PROBLEM STATEMENT:
Return, without pictures, the lines from the start of the data through the one that contains "17.948, .74), 'dark', cab)".

SOURCE MATERIAL:
++++++++++

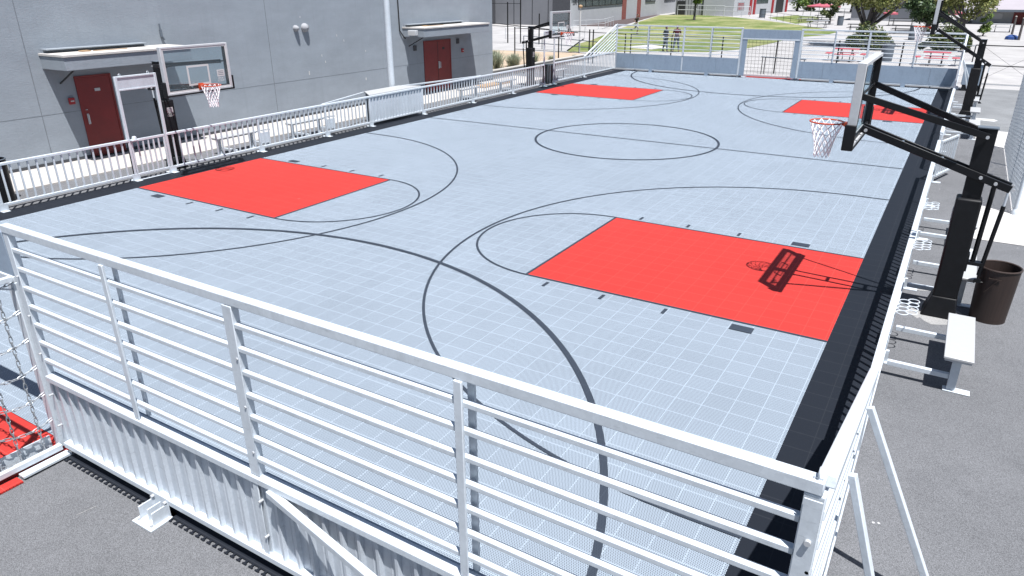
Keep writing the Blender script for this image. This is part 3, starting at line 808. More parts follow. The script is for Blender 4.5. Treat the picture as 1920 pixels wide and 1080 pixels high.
build('bin_body', MB().lathe([(.27, 0), (.29, .5), (.30, .88), (.27, .88), (.25, .1), (.001, .1)], (-8.75, 10.95, 0), 24, True), 'bin_grey', bn)
sl = MB()
for k in range(18):
    a = 2*pi*k/18; sl.bar((-8.75+.305*cos(a), 10.95+.305*sin(a), .05), (-8.75+.315*cos(a), 10.95+.315*sin(a), .86), .05, .012, (cos(a), sin(a), 0))
build('slat', sl, 'dark', bn)
cab = thing('cabinet', 'blue grey metal cabinet outside the far corner of the court', 'cabinet', (8.95, 18.3, 0))
build('body', MB().box(8.50, 17.95, .25, 9.25, 18.7, 1.12), 'sheet', cab, bevel=.015); build('lid', MB().box(8.47, 17.92, 1.122, 9.28, 18.73, 1.16), 'alu', cab, bevel=.01)
build('plinth', MB().box(8.55, 18.0, -.016, 9.2, 18.65, .248), 'dark', cab); build('handle', MB().box(8.8, 17.93, .7, 8.95, 17.948, .74), 'dark', cab)

# ------------------------------------------------------------------ basketball hoops (built facing -x at origin: post base at x 0, court towards -x)
def hoop(label, loc, flip, rimz):
    """x is measured from the post base (court is towards -x); flip mirrors it for the other side"""
    s = -1 if flip else 1
    px, py, pz = loc
    T = Matrix.Translation((px, py, 0)) @ Matrix.Scale(s, 4, (1, 0, 0))
    def bl(name, mb, mat, par, **k):
        mb.xf(T)
        if s < 0: mb.f = [tuple(reversed(f)) for f in mb.f]
        return build(name, mb, mat, par, **k)
    t = thing('basketball_hoop', label, 'basketball hoop', (px, py, 0), 'four black post hoops round the court')
    dz = rimz-2.57
    # post and its padding
    post = bl('post', MB().box(-.10, -.075, -.016, .12, .075, 2.66), 'black', t, bevel=.01)
    bl('post_cap', MB().box(-.11, -.085, 2.662, .13, .085, 2.675), 'bin_grey', post)
    pd = MB(); pd.box(-.155, -.15, .28, .15, .15, 1.73)
    pad = bl('post_pad', pd, 'pad_black', t, bevel=.025)
    sk = MB(); 
    a = [(-.16, -.155, .30), (.155, -.155, .30), (.155, .155, .30), (-.16, .155, .30)]; b = [(-.25, -.19, -.016), (.19, -.19, -.016), (.19, .19, -.016), (-.25, .19, -.016)]
    sk.add(b+a, [(0, 1, 5, 4), (1, 2, 6, 5), (2, 3, 7, 6), (3, 0, 4, 7), (4, 5, 6, 7), (3, 2, 1, 0)])
    bl('pad_skirt', sk, 'pad_black', pad, bevel=.02)
    # sticker on the pad: faces the court
    st = bl('sticker', MB().box(-.162, -.085, 1.42, -.157, .085, 1.55), 'white', pad)
    for k in range(3): bl('sticker_line', MB().box(-.1645, -.06, 1.444+.035*k, -.1625, .06, 1.455+.035*k), 'bin_grey', st)
    for body, z in (('SPORT', 1.385), ('COURT', 1.34)):
        text(body, .055, (px+s*-.160, py, z), (pi/2, 0, -pi/2 if s > 0 else pi/2), 'white', pad)
    # arms
    XBK = -1.47       # board back plane
    lo_p = (.06, 2.03); lo_b = (XBK-.01, 2.535+dz)
    d = Vector((lo_b[0]-lo_p[0], 0, lo_b[1]-lo_p[1])).normalized()
    tail = (lo_p[0]-d.x*.38, lo_p[1]-d.z*.38)
    for y in (-.098, .098):
        bl('lower_arm', MB().bar((tail[0], y, tail[1]), (lo_b[0], y, lo_b[1]), .035, .10), 'black', t, bevel=.006)
    sp = MB()
    for q in (.12, .45, .72):
        p = Vector((tail[0], 0, tail[1])).lerp(Vector((lo_b[0], 0, lo_b[1])), q); 
        if q != .12: sp.bar((p.x, -.079, p.z), (p.x, .079, p.z), .045, .05)
    bl('arm_spacer', sp, 'sheet', t)
    up_p = (.04, 2.56); up_b = (XBK-.01, 3.045+dz)
    for y in (-1, 1):
        bl('upper_arm', MB().bar((up_p[0], y*.11, up_p[1]), (up_b[0], y*.74, up_b[1]), .032, .085), 'black', t, bevel=.006)
    bo = []
    for y in (-.116, .116):
        for x_, z_ in (lo_p, (tail[0]-.03*-1, tail[1]), (lo_p[0]-d.x*.19, lo_p[1]-d.z*.19), (lo_b[0]+.06, lo_b[1]-.02)):
            q = 1 if y > 0 else -1
            bo.append(((x_, y, z_), (x_, y+q*.018, z_)))
    for y in (-.128, .128): bo.append(((up_p[0]-.02, y, up_p[1]), (up_p[0]-.02, y*1.12, up_p[1])))
    for p_, q_ in bo: bl('bolt', MB().tube(p_, q_, .023, 8), 'bolt', t)
    # lifting strut and spring at the back
    br = MB(); br.box(.155, -.06, .80, .34, .06, .845); br.box(.152, -.07, .70, .17, .07, .95); bl('strut_bracket', br, 'black', t)
    x1, z1 = lo_p[0]-d.x*.19, lo_p[1]-d.z*.19
    bl('spring_tube', MB().tube((x1, 0, z1-.02), (.22, 0, .84), .032, 10), 'black', t)
    ac = bl('actuator', MB().tube((tail[0]-.02, 0, tail[1]-.25), (.33, 0, .66), .028, 10), 'black', t)
    bl('rod', MB().tube((tail[0]-.01, 0, tail[1]), (tail[0]-.02, 0, tail[1]-.26), .016, 8), 'galv', ac)
    bl('crank_handle', MB().path([(.33, 0, .66), (.33, -.0, .60), (.36, -.03, .57), (.40, -.03, .57)], .008, 5).cbox((.33, -.04, .585), (.09, .02, .05)), 'black', ac)
    # backboard
    bt, bb = 3.475+dz, 2.40+dz; F = XBK-.11
    bd = thing('backboard', None, None, (0, 0, 0)); del_empty = bd
    bpy.data.objects.remove(bd)
    fr = MB(); w = .045; E_ = XBK+.0
    fr.box(F, -.915, bb, E_, -.915+w, bt); fr.box(F, .915-w, bb, E_, .915, bt); fr.box(F, -.915+w, bb, E_, .915-w, bb+w); fr.box(F, -.915+w, bt-w, E_, .915-w, bt)
    board = bl('backboard', fr, 'alu', t, bevel=.006)
    bl('glass_pane', MB().box(F+.012, -.915+w, bb+w, F+.024, .915-w, bt-w), 'glass', board)
    wl = MB(); e = .035; x0, x1_ = F+.0085, F+.0115
    wl.box(x0, -.87, bb+.045, x1_, -.87+e, bt-.045); wl.box(x0, .87-e, bb+.045, x1_, .87, bt-.045); wl.box(x0, -.87+e, bb+.045, x1_, .87-e, bb+.045+e); wl.box(x0, -.87+e, bt-.045-e, x1_, .87-e, bt-.045)
    bl('border_line', wl, 'white', board)
    sq = MB(); e = .045; z0 = bb+.16
    sq.box(x0, -.305, z0, x1_, -.305+e, z0+.46); sq.box(x0, .305-e, z0, x1_, .305, z0+.46); sq.box(x0, -.305+e, z0, x1_, .305-e, z0+e); sq.box(x0, -.305+e, z0+.46-e, x1_, .305-e, z0+.46)
    bl('target_square', sq, 'white', board)
    yl = .62 if s < 0 else -.62
    lg = bl('board_sticker', MB().box(x0, yl-.105, bb+.30, x1_, yl+.105, bb+.46), 'white', board)
    for k in range(3): bl('sticker_line', MB().box(x0-.0015, yl-.075, bb+.335+.04*k, x0-.0002, yl+.075, bb+.347+.04*k), 'bin_grey', lg)
    for body, z in (('SPORT', bb+.255), ('COURT', bb+.20)):
        text(body, .065, (px+s*(F+.010), py+yl, z), (pi/2, 0, -pi/2 if s > 0 else pi/2), 'white', board, depth=.001)
    bp = MB(); bp.box(F-.02, -.95, bb-.035, XBK+.01, .95, bb+.0-.002); bp.box(F-.02, -.955, bb-.035, XBK+.01, -.918, bb+.30); bp.box(F-.02, .918, bb-.035, XBK+.01, .955, bb+.30)
    bl('edge_pad', bp, 'pad_black', board, bevel=.01)
    bf = MB()
    for y in (-.845, .845): bf.box(F+.03, y-.022, bb+.05, XBK+.004, y+.022, bt-.05)
    bf.bar((XBK-.035, -.82, 3.045+dz), (XBK-.035, .82, 3.045+dz), .02, .035); bf.bar((XBK-.035, -.82, 2.475+dz), (XBK-.035, .82, 2.475+dz), .03, .05)
    bl('back_frame', bf, 'black', board, bevel=.004)
    # rim and net
    RX = F-.375; rz = rimz
    rm = bl('rim', MB().ring((RX, 0, rz), .2286, .011, 40, 8), 'orange', t)
    bk = MB(); bk.box(F-.012, -.07, rz-.12, F-.001, .07, rz+.03); bk.add([(F-.012, -.065, rz+.012), (F-.012, .065, rz+.012), (RX+.215, .075, rz+.012), (RX+.215, -.075, rz+.012), (F-.012, -.065, rz-.10), (F-.012, .065, rz-.10), (RX+.215, .075, rz-.02), (RX+.215, -.075, rz-.02)],
        [(0, 1, 2, 3), (7, 6, 5, 4), (0, 3, 7, 4), (1, 5, 6, 2), (3, 2, 6, 7), (0, 4, 5, 1)])
    bl('rim_bracket', bk, 'orange', rm)
    nt_ = MB(); N = 12
    rad = [.222, .200, .176, .152, .132, .118, .110, .108]; zz = [0, -.07, -.14, -.215, -.29, -.365, -.435, -.50]
    for k in range(N):
        for sgn in (1, -1):
            pts = []
            for i in range(8):
                a = 2*pi*(k+sgn*.5*i)/N; a += .02*sin(3*i+k)
                pts.append((RX+rad[i]*cos(a), rad[i]*sin(a), rz+zz[i]+.008*sin(5*k+i)))
            nt_.path(pts, .0062, 4)
    bl('net', nt_, 'net_white', rm)
    return t
hoop('tall black post hoop with clear board beside the brown barrel, nearest the camera', (8.90, -9.50, 0), False, 2.57)
hoop('black post hoop with clear board lowered in front of the single red door', (-8.78, -9.50, 0), True, 2.21)
hoop('black post hoop with clear board beside the far open gateway and litter bin', (-8.95, 9.50, 0), True, 2.44)
hoop('black post hoop with its board raised highest, in front of the picnic tables', (8.85, 9.50, 0), False, 3.03)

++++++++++

FULL SOLUTION:
Keep writing the Blender script for this image. This is part 3, starting at line 808. More parts follow. The script is for Blender 4.5. Treat the picture as 1920 pixels wide and 1080 pixels high.
build('bin_body', MB().lathe([(.27, 0), (.29, .5), (.30, .88), (.27, .88), (.25, .1), (.001, .1)], (-8.75, 10.95, 0), 24, True), 'bin_grey', bn)
sl = MB()
for k in range(18):
    a = 2*pi*k/18; sl.bar((-8.75+.305*cos(a), 10.95+.305*sin(a), .05), (-8.75+.315*cos(a), 10.95+.315*sin(a), .86), .05, .012, (cos(a), sin(a), 0))
build('slat', sl, 'dark', bn)
cab = thing('cabinet', 'blue grey metal cabinet outside the far corner of the court', 'cabinet', (8.95, 18.3, 0))
build('body', MB().box(8.50, 17.95, .25, 9.25, 18.7, 1.12), 'sheet', cab, bevel=.015); build('lid', MB().box(8.47, 17.92, 1.122, 9.28, 18.73, 1.16), 'alu', cab, bevel=.01)
build('plinth', MB().box(8.55, 18.0, -.016, 9.2, 18.65, .248), 'dark', cab); build('handle', MB().box(8.8, 17.93, .7, 8.95, 17.948, .74), 'dark', cab)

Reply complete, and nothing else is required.